-- start --
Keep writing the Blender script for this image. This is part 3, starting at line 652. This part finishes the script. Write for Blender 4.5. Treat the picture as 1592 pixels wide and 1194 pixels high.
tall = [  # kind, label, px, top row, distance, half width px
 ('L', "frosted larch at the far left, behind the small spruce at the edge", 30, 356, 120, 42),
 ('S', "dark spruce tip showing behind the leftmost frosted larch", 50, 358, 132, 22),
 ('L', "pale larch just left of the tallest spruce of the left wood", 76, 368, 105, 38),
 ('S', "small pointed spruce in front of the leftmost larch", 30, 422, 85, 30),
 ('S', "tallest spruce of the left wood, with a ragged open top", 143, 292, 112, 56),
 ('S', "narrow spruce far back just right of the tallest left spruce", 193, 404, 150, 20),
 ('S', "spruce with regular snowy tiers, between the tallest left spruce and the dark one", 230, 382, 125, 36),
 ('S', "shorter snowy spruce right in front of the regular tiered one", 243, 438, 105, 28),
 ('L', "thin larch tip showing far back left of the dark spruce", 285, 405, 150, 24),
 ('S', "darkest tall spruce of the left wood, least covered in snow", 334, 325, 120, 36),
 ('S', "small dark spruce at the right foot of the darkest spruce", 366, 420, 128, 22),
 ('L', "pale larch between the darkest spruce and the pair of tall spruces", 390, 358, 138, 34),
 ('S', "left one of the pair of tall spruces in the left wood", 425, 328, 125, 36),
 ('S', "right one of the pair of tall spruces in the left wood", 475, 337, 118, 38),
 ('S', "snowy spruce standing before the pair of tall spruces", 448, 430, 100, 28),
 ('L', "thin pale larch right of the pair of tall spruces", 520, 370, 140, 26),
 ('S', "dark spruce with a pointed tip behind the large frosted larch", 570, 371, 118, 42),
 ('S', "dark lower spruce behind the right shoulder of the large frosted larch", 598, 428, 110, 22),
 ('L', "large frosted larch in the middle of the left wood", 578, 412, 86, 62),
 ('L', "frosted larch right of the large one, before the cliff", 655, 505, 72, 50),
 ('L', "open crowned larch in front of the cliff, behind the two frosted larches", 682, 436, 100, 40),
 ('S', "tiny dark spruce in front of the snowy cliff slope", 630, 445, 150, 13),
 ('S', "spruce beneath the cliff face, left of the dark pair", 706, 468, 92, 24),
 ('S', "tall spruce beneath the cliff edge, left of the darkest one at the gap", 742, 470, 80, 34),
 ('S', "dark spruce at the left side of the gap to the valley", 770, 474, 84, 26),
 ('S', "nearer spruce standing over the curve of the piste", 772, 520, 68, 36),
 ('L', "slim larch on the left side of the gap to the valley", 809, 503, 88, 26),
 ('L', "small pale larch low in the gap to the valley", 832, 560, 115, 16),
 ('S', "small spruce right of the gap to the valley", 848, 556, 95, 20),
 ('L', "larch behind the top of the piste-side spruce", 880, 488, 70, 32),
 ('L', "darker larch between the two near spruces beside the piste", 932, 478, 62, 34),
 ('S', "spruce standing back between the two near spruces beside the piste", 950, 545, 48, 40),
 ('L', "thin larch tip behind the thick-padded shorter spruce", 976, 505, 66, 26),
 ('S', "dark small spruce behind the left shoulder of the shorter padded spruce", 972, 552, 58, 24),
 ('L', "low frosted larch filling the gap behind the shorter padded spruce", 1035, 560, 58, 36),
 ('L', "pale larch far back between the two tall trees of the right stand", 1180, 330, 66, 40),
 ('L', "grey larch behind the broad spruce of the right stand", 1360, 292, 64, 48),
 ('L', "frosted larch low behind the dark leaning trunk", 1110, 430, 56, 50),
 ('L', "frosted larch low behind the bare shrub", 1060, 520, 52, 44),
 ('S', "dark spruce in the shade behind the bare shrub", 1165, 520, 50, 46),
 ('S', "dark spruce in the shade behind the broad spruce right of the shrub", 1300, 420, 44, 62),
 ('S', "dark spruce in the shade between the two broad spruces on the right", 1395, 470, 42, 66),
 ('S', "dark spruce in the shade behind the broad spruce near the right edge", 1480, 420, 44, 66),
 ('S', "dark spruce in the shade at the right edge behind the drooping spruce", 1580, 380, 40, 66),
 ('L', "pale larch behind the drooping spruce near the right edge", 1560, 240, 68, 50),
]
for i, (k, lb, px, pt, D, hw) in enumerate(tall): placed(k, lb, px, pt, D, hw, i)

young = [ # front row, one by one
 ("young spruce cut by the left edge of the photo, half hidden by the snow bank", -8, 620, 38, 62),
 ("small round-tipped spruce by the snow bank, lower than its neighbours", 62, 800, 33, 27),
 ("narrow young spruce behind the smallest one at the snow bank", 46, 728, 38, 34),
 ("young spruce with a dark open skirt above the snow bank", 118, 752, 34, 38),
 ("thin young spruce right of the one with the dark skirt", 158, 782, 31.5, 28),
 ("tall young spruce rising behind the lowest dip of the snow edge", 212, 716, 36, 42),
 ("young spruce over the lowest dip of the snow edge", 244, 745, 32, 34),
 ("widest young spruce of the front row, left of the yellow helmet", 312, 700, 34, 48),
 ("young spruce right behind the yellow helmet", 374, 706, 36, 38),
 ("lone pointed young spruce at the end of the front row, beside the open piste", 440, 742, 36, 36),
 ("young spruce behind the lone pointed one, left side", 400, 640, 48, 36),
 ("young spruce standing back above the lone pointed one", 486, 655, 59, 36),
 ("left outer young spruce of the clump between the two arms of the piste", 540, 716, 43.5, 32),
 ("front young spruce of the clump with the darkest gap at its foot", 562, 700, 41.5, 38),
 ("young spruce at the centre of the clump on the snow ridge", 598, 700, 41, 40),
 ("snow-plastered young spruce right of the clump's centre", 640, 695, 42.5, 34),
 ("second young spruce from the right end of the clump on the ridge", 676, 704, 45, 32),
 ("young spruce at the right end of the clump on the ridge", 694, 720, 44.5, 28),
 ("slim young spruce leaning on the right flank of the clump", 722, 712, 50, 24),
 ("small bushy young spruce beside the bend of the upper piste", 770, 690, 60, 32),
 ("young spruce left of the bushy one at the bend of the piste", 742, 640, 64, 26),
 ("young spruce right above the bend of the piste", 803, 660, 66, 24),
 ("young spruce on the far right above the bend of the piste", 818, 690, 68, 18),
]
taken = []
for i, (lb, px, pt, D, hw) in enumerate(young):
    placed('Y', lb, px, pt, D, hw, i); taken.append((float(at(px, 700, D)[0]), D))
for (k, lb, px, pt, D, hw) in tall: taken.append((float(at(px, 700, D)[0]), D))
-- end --
Please reproduce the entire listing, exactly as shown.

### ANSWER FOR THE TASK
Keep writing the Blender script for this image. This is part 3, starting at line 652. This part finishes the script. Write for Blender 4.5. Treat the picture as 1592 pixels wide and 1194 pixels high.
tall = [  # kind, label, px, top row, distance, half width px
 ('L', "frosted larch at the far left, behind the small spruce at the edge", 30, 356, 120, 42),
 ('S', "dark spruce tip showing behind the leftmost frosted larch", 50, 358, 132, 22),
 ('L', "pale larch just left of the tallest spruce of the left wood", 76, 368, 105, 38),
 ('S', "small pointed spruce in front of the leftmost larch", 30, 422, 85, 30),
 ('S', "tallest spruce of the left wood, with a ragged open top", 143, 292, 112, 56),
 ('S', "narrow spruce far back just right of the tallest left spruce", 193, 404, 150, 20),
 ('S', "spruce with regular snowy tiers, between the tallest left spruce and the dark one", 230, 382, 125, 36),
 ('S', "shorter snowy spruce right in front of the regular tiered one", 243, 438, 105, 28),
 ('L', "thin larch tip showing far back left of the dark spruce", 285, 405, 150, 24),
 ('S', "darkest tall spruce of the left wood, least covered in snow", 334, 325, 120, 36),
 ('S', "small dark spruce at the right foot of the darkest spruce", 366, 420, 128, 22),
 ('L', "pale larch between the darkest spruce and the pair of tall spruces", 390, 358, 138, 34),
 ('S', "left one of the pair of tall spruces in the left wood", 425, 328, 125, 36),
 ('S', "right one of the pair of tall spruces in the left wood", 475, 337, 118, 38),
 ('S', "snowy spruce standing before the pair of tall spruces", 448, 430, 100, 28),
 ('L', "thin pale larch right of the pair of tall spruces", 520, 370, 140, 26),
 ('S', "dark spruce with a pointed tip behind the large frosted larch", 570, 371, 118, 42),
 ('S', "dark lower spruce behind the right shoulder of the large frosted larch", 598, 428, 110, 22),
 ('L', "large frosted larch in the middle of the left wood", 578, 412, 86, 62),
 ('L', "frosted larch right of the large one, before the cliff", 655, 505, 72, 50),
 ('L', "open crowned larch in front of the cliff, behind the two frosted larches", 682, 436, 100, 40),
 ('S', "tiny dark spruce in front of the snowy cliff slope", 630, 445, 150, 13),
 ('S', "spruce beneath the cliff face, left of the dark pair", 706, 468, 92, 24),
 ('S', "tall spruce beneath the cliff edge, left of the darkest one at the gap", 742, 470, 80, 34),
 ('S', "dark spruce at the left side of the gap to the valley", 770, 474, 84, 26),
 ('S', "nearer spruce standing over the curve of the piste", 772, 520, 68, 36),
 ('L', "slim larch on the left side of the gap to the valley", 809, 503, 88, 26),
 ('L', "small pale larch low in the gap to the valley", 832, 560, 115, 16),
 ('S', "small spruce right of the gap to the valley", 848, 556, 95, 20),
 ('L', "larch behind the top of the piste-side spruce", 880, 488, 70, 32),
 ('L', "darker larch between the two near spruces beside the piste", 932, 478, 62, 34),
 ('S', "spruce standing back between the two near spruces beside the piste", 950, 545, 48, 40),
 ('L', "thin larch tip behind the thick-padded shorter spruce", 976, 505, 66, 26),
 ('S', "dark small spruce behind the left shoulder of the shorter padded spruce", 972, 552, 58, 24),
 ('L', "low frosted larch filling the gap behind the shorter padded spruce", 1035, 560, 58, 36),
 ('L', "pale larch far back between the two tall trees of the right stand", 1180, 330, 66, 40),
 ('L', "grey larch behind the broad spruce of the right stand", 1360, 292, 64, 48),
 ('L', "frosted larch low behind the dark leaning trunk", 1110, 430, 56, 50),
 ('L', "frosted larch low behind the bare shrub", 1060, 520, 52, 44),
 ('S', "dark spruce in the shade behind the bare shrub", 1165, 520, 50, 46),
 ('S', "dark spruce in the shade behind the broad spruce right of the shrub", 1300, 420, 44, 62),
 ('S', "dark spruce in the shade between the two broad spruces on the right", 1395, 470, 42, 66),
 ('S', "dark spruce in the shade behind the broad spruce near the right edge", 1480, 420, 44, 66),
 ('S', "dark spruce in the shade at the right edge behind the drooping spruce", 1580, 380, 40, 66),
 ('L', "pale larch behind the drooping spruce near the right edge", 1560, 240, 68, 50),
]
for i, (k, lb, px, pt, D, hw) in enumerate(tall): placed(k, lb, px, pt, D, hw, i)

young = [ # front row, one by one
 ("young spruce cut by the left edge of the photo, half hidden by the snow bank", -8, 620, 38, 62),
 ("small round-tipped spruce by the snow bank, lower than its neighbours", 62, 800, 33, 27),
 ("narrow young spruce behind the smallest one at the snow bank", 46, 728, 38, 34),
 ("young spruce with a dark open skirt above the snow bank", 118, 752, 34, 38),
 ("thin young spruce right of the one with the dark skirt", 158, 782, 31.5, 28),
 ("tall young spruce rising behind the lowest dip of the snow edge", 212, 716, 36, 42),
 ("young spruce over the lowest dip of the snow edge", 244, 745, 32, 34),
 ("widest young spruce of the front row, left of the yellow helmet", 312, 700, 34, 48),
 ("young spruce right behind the yellow helmet", 374, 706, 36, 38),
 ("lone pointed young spruce at the end of the front row, beside the open piste", 440, 742, 36, 36),
 ("young spruce behind the lone pointed one, left side", 400, 640, 48, 36),
 ("young spruce standing back above the lone pointed one", 486, 655, 59, 36),
 ("left outer young spruce of the clump between the two arms of the piste", 540, 716, 43.5, 32),
 ("front young spruce of the clump with the darkest gap at its foot", 562, 700, 41.5, 38),
 ("young spruce at the centre of the clump on the snow ridge", 598, 700, 41, 40),
 ("snow-plastered young spruce right of the clump's centre", 640, 695, 42.5, 34),
 ("second young spruce from the right end of the clump on the ridge", 676, 704, 45, 32),
 ("young spruce at the right end of the clump on the ridge", 694, 720, 44.5, 28),
 ("slim young spruce leaning on the right flank of the clump", 722, 712, 50, 24),
 ("small bushy young spruce beside the bend of the upper piste", 770, 690, 60, 32),
 ("young spruce left of the bushy one at the bend of the piste", 742, 640, 64, 26),
 ("young spruce right above the bend of the piste", 803, 660, 66, 24),
 ("young spruce on the far right above the bend of the piste", 818, 690, 68, 18),
]
taken = []
for i, (lb, px, pt, D, hw) in enumerate(young):
    placed('Y', lb, px, pt, D, hw, i); taken.append((float(at(px, 700, D)[0]), D))
for (k, lb, px, pt, D, hw) in tall: taken.append((float(at(px, 700, D)[0]), D))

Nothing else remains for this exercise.